After a lifetime of swaggering and dissembling his way through one scandal after another on the strength of his prodigious political skills, Boris Johnson has finally reached the end. It seems that the laws of gravity apply to him after all
Prime Minister Boris Johnson of the United Kingdom poses near a bust of British Prime Minister Winston Churchill during a visit to the U.S. Capitol in Washington on Sept. 22, 2021. Johnson said on Thursday, July 7, 2022, that he would step down as prime minister, after a wholesale rebellion of his cabinet, a wave of government resignations and a devastating loss of party support prompted by his handling of the party’s latest sex-and-bullying scandal. (Sarahbeth Maney/The New York Times)

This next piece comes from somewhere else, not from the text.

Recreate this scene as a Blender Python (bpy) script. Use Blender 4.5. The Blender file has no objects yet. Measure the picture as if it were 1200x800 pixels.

After a lifetime of swaggering and dissembling his way through one scandal after another on the strength of his prodigious political skills — a potent mix of charm, guile, ruthlessness, hubris, oratorical dexterity and rumpled Wodehousian bluster — Boris Johnson has finally reached the end. It seems that the laws of gravity apply to him after all.
It’s not that he ever fooled anyone about who he really was. Over the years, he has routinely been described as mendacious, irresponsible, reckless and lacking any coherent philosophy other than wanting to seize and hold on to power.
“People have known that Boris Johnson lies for 30 years,” writer and academic Rory Stewart, a former Conservative member of Parliament, said recently. “He’s probably the best liar we’ve ever had as a prime minister. He knows a hundred different ways to lie.”
In contrast to former President Donald Trump, another politician with an improvisational and often distant relationship to the truth, Johnson’s approach has rarely been to double down on his lies or to delude himself for consistency’s sake into acting as if they were true. Rather, he recasts them to fit new information that comes to light, as if the truth were a fungible concept, no more solid than quicksand.
Mislead, omit, obfuscate, bluster, deny, deflect, attack, apologize while implying that he has done nothing wrong — the British prime minister’s blueprint for dealing with a crisis, his critics say, almost never begins, and rarely ends, with simply telling the truth. That approach worked for him for years — until finally it didn't.